ADS-L Digest - 19 Jun 2008 to 20 Jun 2008 (#2008-173)

Josh Macfelder josh.a.macfelder at GMAIL.COM
Sat Jun 21 04:21:03 UTC 2008

On Fri, 20 Jun 2008 09:05:34 -0400 "Joel S. Berson" <Berson at ATT.NET> wrote:

James Harbeck's inclusion of spinning wheels in his placement of the days is
incorrect. Spinning wheels were certainly used later than the 17th century.
And they were an important element in British land war of the other
continent, namely the Revolutionary war: the colonials, in their efforts to
boycott imports from Britain, endeavored to spin more.

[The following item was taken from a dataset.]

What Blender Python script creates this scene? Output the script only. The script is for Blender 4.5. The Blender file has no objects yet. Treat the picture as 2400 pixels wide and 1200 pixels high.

Thanks for pointing that out.

"Joel S. Berson" <Berson at ATT.NET> wrote:

Which leads me to wonder (rhymes with yonder): Josh Macfelder seems to have
assumed the song relates to a war on the continent. Why not overseas? Or why
not a civil war in England?

I have assumed that since the song reads, in one place:

But now my love has gone to France,
To try his fortune to advance;
If he e'er comes back, 'tis but a chance,
Is go dte tu mo mhuirnin slan

Therefore, to me it's obvious the war was on the Continent,
not on the British Isles nor in the Americas. My bad, I should
have included the complete lyrics I was referring to.